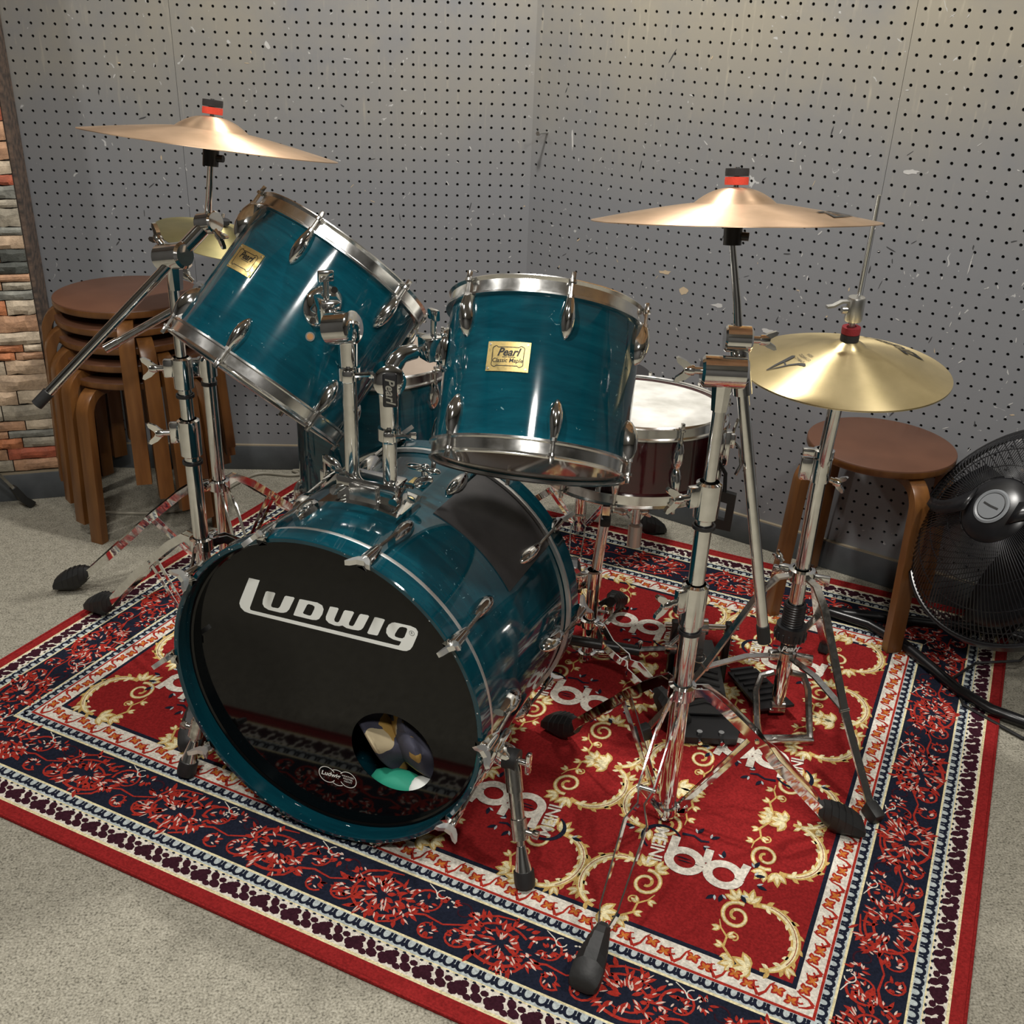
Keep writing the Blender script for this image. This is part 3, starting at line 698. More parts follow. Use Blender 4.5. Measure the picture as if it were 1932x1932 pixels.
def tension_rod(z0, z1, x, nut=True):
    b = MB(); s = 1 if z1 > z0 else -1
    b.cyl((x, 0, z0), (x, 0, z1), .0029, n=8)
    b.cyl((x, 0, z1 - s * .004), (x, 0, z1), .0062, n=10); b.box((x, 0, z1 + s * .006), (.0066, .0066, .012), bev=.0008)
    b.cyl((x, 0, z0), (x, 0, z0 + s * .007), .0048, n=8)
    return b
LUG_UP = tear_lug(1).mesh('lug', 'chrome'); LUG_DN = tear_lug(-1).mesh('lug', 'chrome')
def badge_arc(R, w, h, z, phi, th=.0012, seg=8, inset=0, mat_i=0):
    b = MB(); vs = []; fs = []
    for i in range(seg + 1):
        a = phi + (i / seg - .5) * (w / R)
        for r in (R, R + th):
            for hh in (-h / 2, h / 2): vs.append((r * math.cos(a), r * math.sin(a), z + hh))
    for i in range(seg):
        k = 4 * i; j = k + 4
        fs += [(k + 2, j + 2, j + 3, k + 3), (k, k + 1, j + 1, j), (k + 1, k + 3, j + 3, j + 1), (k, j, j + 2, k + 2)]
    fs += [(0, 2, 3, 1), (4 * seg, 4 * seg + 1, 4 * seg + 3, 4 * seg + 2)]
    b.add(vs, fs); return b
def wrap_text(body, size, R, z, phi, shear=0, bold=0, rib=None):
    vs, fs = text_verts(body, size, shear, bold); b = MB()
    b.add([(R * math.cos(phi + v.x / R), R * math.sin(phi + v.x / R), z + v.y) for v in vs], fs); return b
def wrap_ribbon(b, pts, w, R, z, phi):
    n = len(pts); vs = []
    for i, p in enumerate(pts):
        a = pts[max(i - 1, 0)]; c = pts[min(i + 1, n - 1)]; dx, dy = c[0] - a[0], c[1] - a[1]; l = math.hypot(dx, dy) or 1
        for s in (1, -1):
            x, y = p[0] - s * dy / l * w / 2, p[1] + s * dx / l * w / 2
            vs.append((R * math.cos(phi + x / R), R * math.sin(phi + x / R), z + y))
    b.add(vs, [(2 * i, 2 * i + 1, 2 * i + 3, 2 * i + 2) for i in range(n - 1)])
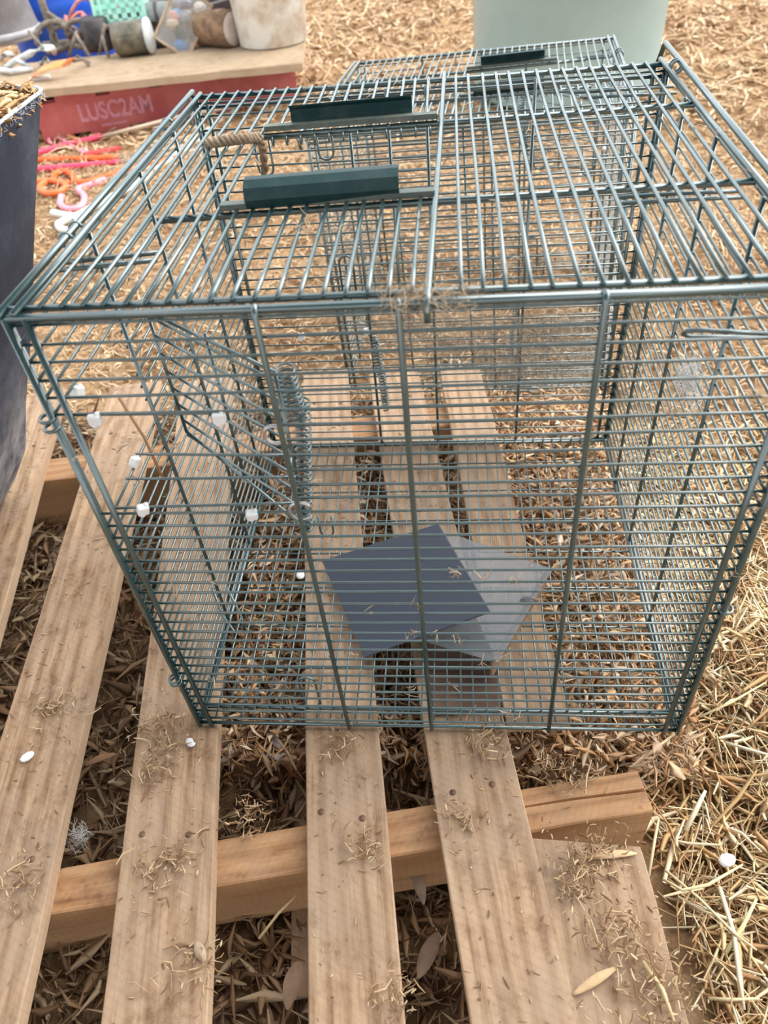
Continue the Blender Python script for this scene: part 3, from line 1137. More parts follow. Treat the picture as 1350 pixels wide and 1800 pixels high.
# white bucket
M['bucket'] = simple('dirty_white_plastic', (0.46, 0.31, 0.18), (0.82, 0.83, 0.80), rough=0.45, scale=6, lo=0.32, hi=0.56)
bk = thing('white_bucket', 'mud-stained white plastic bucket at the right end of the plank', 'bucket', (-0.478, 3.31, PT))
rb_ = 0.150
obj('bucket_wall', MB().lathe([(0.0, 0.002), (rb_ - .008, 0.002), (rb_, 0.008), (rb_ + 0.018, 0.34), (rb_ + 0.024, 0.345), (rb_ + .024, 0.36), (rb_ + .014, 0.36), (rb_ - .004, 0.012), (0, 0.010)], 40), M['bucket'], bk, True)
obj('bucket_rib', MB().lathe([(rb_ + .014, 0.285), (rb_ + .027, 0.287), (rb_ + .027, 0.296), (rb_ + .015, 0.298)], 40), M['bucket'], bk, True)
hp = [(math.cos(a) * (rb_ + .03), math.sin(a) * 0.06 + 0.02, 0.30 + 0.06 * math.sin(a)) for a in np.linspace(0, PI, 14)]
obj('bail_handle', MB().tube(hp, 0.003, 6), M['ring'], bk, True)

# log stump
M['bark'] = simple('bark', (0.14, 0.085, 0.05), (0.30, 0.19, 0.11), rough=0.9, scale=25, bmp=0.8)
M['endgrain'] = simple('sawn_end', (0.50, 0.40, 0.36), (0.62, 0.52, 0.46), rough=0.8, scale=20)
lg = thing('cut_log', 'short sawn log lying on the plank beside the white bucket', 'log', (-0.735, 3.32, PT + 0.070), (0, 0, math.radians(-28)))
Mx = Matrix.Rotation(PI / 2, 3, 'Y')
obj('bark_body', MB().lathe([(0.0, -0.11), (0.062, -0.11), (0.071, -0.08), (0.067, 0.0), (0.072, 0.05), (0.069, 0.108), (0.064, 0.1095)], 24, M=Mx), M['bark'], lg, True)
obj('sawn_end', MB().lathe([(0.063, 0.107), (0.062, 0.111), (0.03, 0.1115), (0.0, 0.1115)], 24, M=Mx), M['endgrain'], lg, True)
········
_THE REQUEST_
Repeat the material verbatim. Do not carry over any picture.

_FINISHED TASK_
Keep writing the Blender script for this image. This is part 3, starting at line 698. More parts follow. Use Blender 4.5. Measure the picture as if it were 1932x1932 pixels.
def tension_rod(z0, z1, x, nut=True):
    b = MB(); s = 1 if z1 > z0 else -1
    b.cyl((x, 0, z0), (x, 0, z1), .0029, n=8)
    b.cyl((x, 0, z1 - s * .004), (x, 0, z1), .0062, n=10); b.box((x, 0, z1 + s * .006), (.0066, .0066, .012), bev=.0008)
    b.cyl((x, 0, z0), (x, 0, z0 + s * .007), .0048, n=8)
    return b
LUG_UP = tear_lug(1).mesh('lug', 'chrome'); LUG_DN = tear_lug(-1).mesh('lug', 'chrome')
def badge_arc(R, w, h, z, phi, th=.0012, seg=8, inset=0, mat_i=0):
    b = MB(); vs = []; fs = []
    for i in range(seg + 1):
        a = phi + (i / seg - .5) * (w / R)
        for r in (R, R + th):
            for hh in (-h / 2, h / 2): vs.append((r * math.cos(a), r * math.sin(a), z + hh))
    for i in range(seg):
        k = 4 * i; j = k + 4
        fs += [(k + 2, j + 2, j + 3, k + 3), (k, k + 1, j + 1, j), (k + 1, k + 3, j + 3, j + 1), (k, j, j + 2, k + 2)]
    fs += [(0, 2, 3, 1), (4 * seg, 4 * seg + 1, 4 * seg + 3, 4 * seg + 2)]
    b.add(vs, fs); return b
def wrap_text(body, size, R, z, phi, shear=0, bold=0, rib=None):
    vs, fs = text_verts(body, size, shear, bold); b = MB()
    b.add([(R * math.cos(phi + v.x / R), R * math.sin(phi + v.x / R), z + v.y) for v in vs], fs); return b
def wrap_ribbon(b, pts, w, R, z, phi):
    n = len(pts); vs = []
    for i, p in enumerate(pts):
        a = pts[max(i - 1, 0)]; c = pts[min(i + 1, n - 1)]; dx, dy = c[0] - a[0], c[1] - a[1]; l = math.hypot(dx, dy) or 1
        for s in (1, -1):
            x, y = p[0] - s * dy / l * w / 2, p[1] + s * dx / l * w / 2
            vs.append((R * math.cos(phi + x / R), R * math.sin(phi + x / R), z + y))
    b.add(vs, [(2 * i, 2 * i + 1, 2 * i + 3, 2 * i + 2) for i in range(n - 1)])
Continue the Blender Python script for this scene: part 3, from line 1137. More parts follow. Treat the picture as 1350 pixels wide and 1800 pixels high.
# white bucket
M['bucket'] = simple('dirty_white_plastic', (0.46, 0.31, 0.18), (0.82, 0.83, 0.80), rough=0.45, scale=6, lo=0.32, hi=0.56)
bk = thing('white_bucket', 'mud-stained white plastic bucket at the right end of the plank', 'bucket', (-0.478, 3.31, PT))
rb_ = 0.150
obj('bucket_wall', MB().lathe([(0.0, 0.002), (rb_ - .008, 0.002), (rb_, 0.008), (rb_ + 0.018, 0.34), (rb_ + 0.024, 0.345), (rb_ + .024, 0.36), (rb_ + .014, 0.36), (rb_ - .004, 0.012), (0, 0.010)], 40), M['bucket'], bk, True)
obj('bucket_rib', MB().lathe([(rb_ + .014, 0.285), (rb_ + .027, 0.287), (rb_ + .027, 0.296), (rb_ + .015, 0.298)], 40), M['bucket'], bk, True)
hp = [(math.cos(a) * (rb_ + .03), math.sin(a) * 0.06 + 0.02, 0.30 + 0.06 * math.sin(a)) for a in np.linspace(0, PI, 14)]
obj('bail_handle', MB().tube(hp, 0.003, 6), M['ring'], bk, True)

# log stump
M['bark'] = simple('bark', (0.14, 0.085, 0.05), (0.30, 0.19, 0.11), rough=0.9, scale=25, bmp=0.8)
M['endgrain'] = simple('sawn_end', (0.50, 0.40, 0.36), (0.62, 0.52, 0.46), rough=0.8, scale=20)
lg = thing('cut_log', 'short sawn log lying on the plank beside the white bucket', 'log', (-0.735, 3.32, PT + 0.070), (0, 0, math.radians(-28)))
Mx = Matrix.Rotation(PI / 2, 3, 'Y')
obj('bark_body', MB().lathe([(0.0, -0.11), (0.062, -0.11), (0.071, -0.08), (0.067, 0.0), (0.072, 0.05), (0.069, 0.108), (0.064, 0.1095)], 24, M=Mx), M['bark'], lg, True)
obj('sawn_end', MB().lathe([(0.063, 0.107), (0.062, 0.111), (0.03, 0.1115), (0.0, 0.1115)], 24, M=Mx), M['endgrain'], lg, True)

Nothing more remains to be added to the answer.